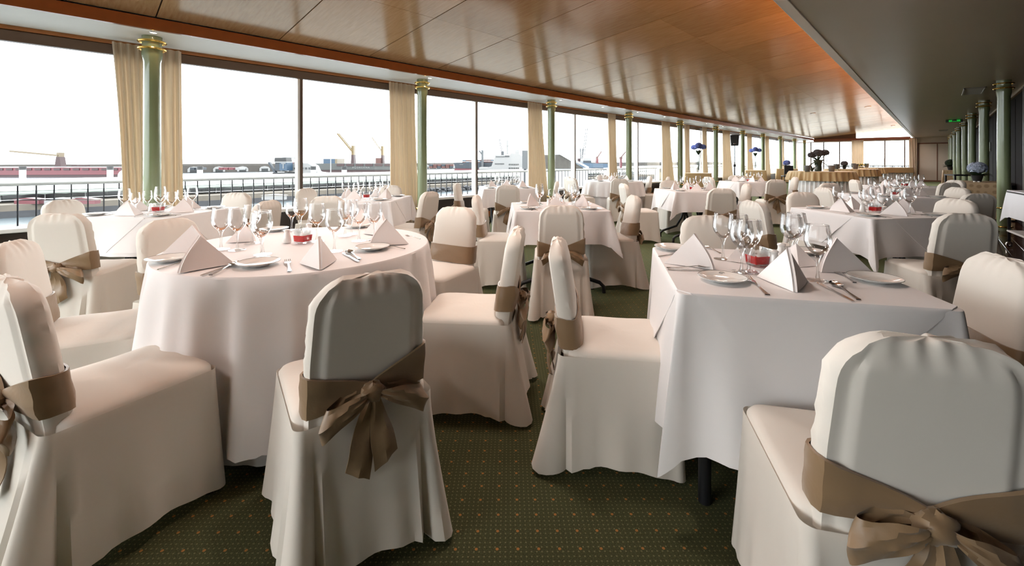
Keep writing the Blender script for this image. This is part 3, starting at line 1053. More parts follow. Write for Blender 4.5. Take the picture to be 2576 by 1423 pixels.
CH = [
    # x, y, heading (None = towards the table), table, bow?, label
    (-1.936, -0.085, 108, 'T1', 1, 'chair in the bottom left corner with ruched side and dangling brown sash'),
    (-2.74, -0.14, 72, 'T1', 0, 'chair at the left edge showing its smooth front, behind the corner chair'),
    (-1.27, 0.63, None, 'T1', 1, 'chair with neatly tied taupe bow, seen from behind at the big round table'),
    (-1.55, 1.52, None, 'T1', 1, 'side-on chair facing left, on the carpet aisle right of the big round table'),
    (-2.49, 1.90, -72, 'T1', 0, 'chair with taupe band across its front, behind the big round table'),
    (-3.12, 0.40, None, 'T1', 0, 'chair half hidden behind two pointed napkins left of the big round table'),
    (-4.06, -0.05, None, 'T5', 1, 'chair with large loose olive bow, left of the big round table'),
    (-4.10, 1.10, None, 'T5', 1, 'shadowed chair between the far-left window table and the big round table'),
    (-5.28, 1.15, None, 'T5', 0, 'chair against the window right of the nearest column'),
    (-5.36, -0.05, None, 'T5', 0, 'chair against the window behind the chair with loose olive bow'),
    (-5.51, 2.02, None, 'T6', 0, 'chair in front of the first window mullion'),
    (-4.22, 1.74, None, 'T6', 1, 'chair seen from behind over the glasses of the big round table'),
    (-4.05, 2.72, 203, 'T6', 1, 'chair with dark bow beside the base of the second window column'),
    (-5.38, 3.02, None, 'T6', 0, 'chair top showing behind napkins at the second window column'),
    (-5.16, 4.10, 40, 'T7', 1, 'side-on chair before the dark dado right of the second window column'),
    (-4.34, 4.30, None, 'T7', 1, 'chair seen from behind with crooked bow at the third-column table'),
    (-4.56, 5.60, None, 'T7', 0, 'chair edge showing beside the base of the third window column'),
    (-3.18, 2.80, None, 'T3', 1, 'side-on chair facing right with dangling sash, left of the middle square table'),
    (-2.06, 2.62, 131, 'T3', 1, 'chair seen squarely from behind in front of the middle square table'),
    (-2.15, 3.79, 225, 'T3', 1, 'side-on chair facing left, right of the middle square table'),
    (-5.20, 7.02, 78, 'T8', 1, 'chair with white back and dark bow left of the far round table'),
    (-5.66, 7.52, None, 'T8', 0, 'chair top peeking behind the white-backed one at the far round table'),
    (-4.36, 7.36, None, 'T8', 1, 'chair with hanging bow seen from behind at the far round table'),
    (-4.62, 8.98, None, 'T8', 0, 'chair right of the far round table, showing its pale front'),
    (-4.20, 9.00, 200, 'T8', 0, 'narrow side-on chair between the far round table and the crossbar table'),
    (-5.75, 8.95, None, 'T8', 0, 'chair top between the napkins behind the far round table'),
    (-3.30, 5.80, 48, 'T9', 1, 'side-on chair with bright seat facing the table with black crossbars'),
    (-3.28, 7.22, None, 'T9', 0, 'chair with shiny front behind the table with black crossbars'),
    (-1.92, 5.63, None, 'T9', 1, 'shaded chair seen from behind at the table with black crossbars'),
    (-2.06, 6.98, None, 'T9', 1, 'chair with brown sash right of the table with black crossbars'),
    (-3.42, 9.50, None, 'T10', 0, 'white-backed chair left of the table before the blue-flower stands'),
    (-3.35, 10.9, None, 'T10', 0, 'chair behind the table before the blue-flower stands, under the loudspeaker'),
    (-2.12, 9.05, None, 'T10', 1, 'chair with brown bow seen from behind, left of the big buffet skirt'),
    (-2.17, 10.60, None, 'T10', 0, 'chair facing left beside the big white buffet skirt'),
    (-1.06, 4.05, None, 'T4', 1, 'white-backed chair behind the right front glasses, facing the next square table'),
    (-1.12, 1.50, None, 'T2', 1, 'side-on chair facing right on the aisle, left of the right front square table'),
    (-0.045, 1.20, 121, 'T2', 1, 'largest chair in the bottom right corner with golden-brown bow'),
    (0.115, 2.26, None, 'T2', 0, 'big pale chair front at the right edge, brown band below'),
    (-0.97, 2.70, None, 'T2', 0, 'chair with ruched top behind the left napkin of the right front square table'),
    (-1.0, 5.50, None, 'T4', 0, 'chair with shaded front left of the second right-hand table'),
    (0.10, 4.07, None, 'T4', 1, 'chair seen from behind right of the second right-hand table'),
    (0.09, 5.45, None, 'T4', 0, 'low white chair front behind the plate, right of the second right-hand table'),
    (-1.12, 8.05, None, 'T11', 0, 'chair front beside the white buffet skirt, third right-hand table'),
    (0.27, 6.63, None, 'T11', 1, 'chair turned away with white edge, beside the nearest right-hand column'),
    (-0.98, 6.75, None, 'T11', 1, 'white-backed chair behind the glasses of the second right-hand table'),
    (0.15, 7.86, None, 'T11', 0, 'white chair front before the damask table, third right-hand table'),
    (-1.00, 9.90, None, 'T12', 0, 'chair top left of the fourth right-hand table, before the buffet'),
    (0.10, 9.70, None, 'T12', 1, 'arched chair back turned away at the fourth right-hand table'),
    (0.20, 10.9, None, 'T12', 0, 'rearmost chair front at the fourth right-hand table'),
]
for x, y, a, tb, bw, lab in CH:
    tx, ty = TB[tb][:2]
    chair(x, y, facing(x, y, tx, ty) if a is None else a, 'white covered ' + lab, 'white covered chairs with sashes', bool(bw))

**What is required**
Drop the images and repeat the data exactly.

**Response**
Keep writing the Blender script for this image. This is part 3, starting at line 1053. More parts follow. Write for Blender 4.5. Take the picture to be 2576 by 1423 pixels.
CH = [
    # x, y, heading (None = towards the table), table, bow?, label
    (-1.936, -0.085, 108, 'T1', 1, 'chair in the bottom left corner with ruched side and dangling brown sash'),
    (-2.74, -0.14, 72, 'T1', 0, 'chair at the left edge showing its smooth front, behind the corner chair'),
    (-1.27, 0.63, None, 'T1', 1, 'chair with neatly tied taupe bow, seen from behind at the big round table'),
    (-1.55, 1.52, None, 'T1', 1, 'side-on chair facing left, on the carpet aisle right of the big round table'),
    (-2.49, 1.90, -72, 'T1', 0, 'chair with taupe band across its front, behind the big round table'),
    (-3.12, 0.40, None, 'T1', 0, 'chair half hidden behind two pointed napkins left of the big round table'),
    (-4.06, -0.05, None, 'T5', 1, 'chair with large loose olive bow, left of the big round table'),
    (-4.10, 1.10, None, 'T5', 1, 'shadowed chair between the far-left window table and the big round table'),
    (-5.28, 1.15, None, 'T5', 0, 'chair against the window right of the nearest column'),
    (-5.36, -0.05, None, 'T5', 0, 'chair against the window behind the chair with loose olive bow'),
    (-5.51, 2.02, None, 'T6', 0, 'chair in front of the first window mullion'),
    (-4.22, 1.74, None, 'T6', 1, 'chair seen from behind over the glasses of the big round table'),
    (-4.05, 2.72, 203, 'T6', 1, 'chair with dark bow beside the base of the second window column'),
    (-5.38, 3.02, None, 'T6', 0, 'chair top showing behind napkins at the second window column'),
    (-5.16, 4.10, 40, 'T7', 1, 'side-on chair before the dark dado right of the second window column'),
    (-4.34, 4.30, None, 'T7', 1, 'chair seen from behind with crooked bow at the third-column table'),
    (-4.56, 5.60, None, 'T7', 0, 'chair edge showing beside the base of the third window column'),
    (-3.18, 2.80, None, 'T3', 1, 'side-on chair facing right with dangling sash, left of the middle square table'),
    (-2.06, 2.62, 131, 'T3', 1, 'chair seen squarely from behind in front of the middle square table'),
    (-2.15, 3.79, 225, 'T3', 1, 'side-on chair facing left, right of the middle square table'),
    (-5.20, 7.02, 78, 'T8', 1, 'chair with white back and dark bow left of the far round table'),
    (-5.66, 7.52, None, 'T8', 0, 'chair top peeking behind the white-backed one at the far round table'),
    (-4.36, 7.36, None, 'T8', 1, 'chair with hanging bow seen from behind at the far round table'),
    (-4.62, 8.98, None, 'T8', 0, 'chair right of the far round table, showing its pale front'),
    (-4.20, 9.00, 200, 'T8', 0, 'narrow side-on chair between the far round table and the crossbar table'),
    (-5.75, 8.95, None, 'T8', 0, 'chair top between the napkins behind the far round table'),
    (-3.30, 5.80, 48, 'T9', 1, 'side-on chair with bright seat facing the table with black crossbars'),
    (-3.28, 7.22, None, 'T9', 0, 'chair with shiny front behind the table with black crossbars'),
    (-1.92, 5.63, None, 'T9', 1, 'shaded chair seen from behind at the table with black crossbars'),
    (-2.06, 6.98, None, 'T9', 1, 'chair with brown sash right of the table with black crossbars'),
    (-3.42, 9.50, None, 'T10', 0, 'white-backed chair left of the table before the blue-flower stands'),
    (-3.35, 10.9, None, 'T10', 0, 'chair behind the table before the blue-flower stands, under the loudspeaker'),
    (-2.12, 9.05, None, 'T10', 1, 'chair with brown bow seen from behind, left of the big buffet skirt'),
    (-2.17, 10.60, None, 'T10', 0, 'chair facing left beside the big white buffet skirt'),
    (-1.06, 4.05, None, 'T4', 1, 'white-backed chair behind the right front glasses, facing the next square table'),
    (-1.12, 1.50, None, 'T2', 1, 'side-on chair facing right on the aisle, left of the right front square table'),
    (-0.045, 1.20, 121, 'T2', 1, 'largest chair in the bottom right corner with golden-brown bow'),
    (0.115, 2.26, None, 'T2', 0, 'big pale chair front at the right edge, brown band below'),
    (-0.97, 2.70, None, 'T2', 0, 'chair with ruched top behind the left napkin of the right front square table'),
    (-1.0, 5.50, None, 'T4', 0, 'chair with shaded front left of the second right-hand table'),
    (0.10, 4.07, None, 'T4', 1, 'chair seen from behind right of the second right-hand table'),
    (0.09, 5.45, None, 'T4', 0, 'low white chair front behind the plate, right of the second right-hand table'),
    (-1.12, 8.05, None, 'T11', 0, 'chair front beside the white buffet skirt, third right-hand table'),
    (0.27, 6.63, None, 'T11', 1, 'chair turned away with white edge, beside the nearest right-hand column'),
    (-0.98, 6.75, None, 'T11', 1, 'white-backed chair behind the glasses of the second right-hand table'),
    (0.15, 7.86, None, 'T11', 0, 'white chair front before the damask table, third right-hand table'),
    (-1.00, 9.90, None, 'T12', 0, 'chair top left of the fourth right-hand table, before the buffet'),
    (0.10, 9.70, None, 'T12', 1, 'arched chair back turned away at the fourth right-hand table'),
    (0.20, 10.9, None, 'T12', 0, 'rearmost chair front at the fourth right-hand table'),
]
for x, y, a, tb, bw, lab in CH:
    tx, ty = TB[tb][:2]
    chair(x, y, facing(x, y, tx, ty) if a is None else a, 'white covered ' + lab, 'white covered chairs with sashes', bool(bw))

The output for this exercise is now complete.